Philip reports that the frustration is being felt in food stands in Madrid, where no one will buy cucumbers and in Valencia, where, in protest, farmers dumped a pile of fruit and vegetables in front of the German consulate:

Reuters reports that European vegetable ban comes just a week before Russia was to meet with European leaders to talk about its protectionist trade measures. Russia is looking to join the World Trade Organization.

The E. coli outbreak, however, has given the Russian government ample opportunity to take shots at Europe.

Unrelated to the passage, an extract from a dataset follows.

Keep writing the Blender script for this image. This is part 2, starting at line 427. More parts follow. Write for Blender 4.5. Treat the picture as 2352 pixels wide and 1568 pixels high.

"The kind of things that have been happening in the EU for a whole month do not even happen in African countries," Gennady Onishchenko, head of the Russian consumer protection agency Rospotrebnadzor, told Reuters. "I would call the action of the EU health regulators and the other European bodies responsible for this disgrace unprofessional and irresponsible."

RIA Novosti reports that Russia's Foreign Ministry Spokesman Alexander Lukashevich said the country would give the European Commission "a full explanation" of its ban. But Lukashevich defended the ban:

"Of course, nobody wants to get sick, and...this is a natural protective measure," Lukashevich said.

"I know that the agriculture commissioner sent a letter," he added. "An explanation will be given in terms of international practice in such cases. The precedent is very serious. Naturally, any state would protect its market so that it doesn't receive such 'gifts.'"

Reuters reports Lukashevich went on to say that cucumbers from Moscow "are the best."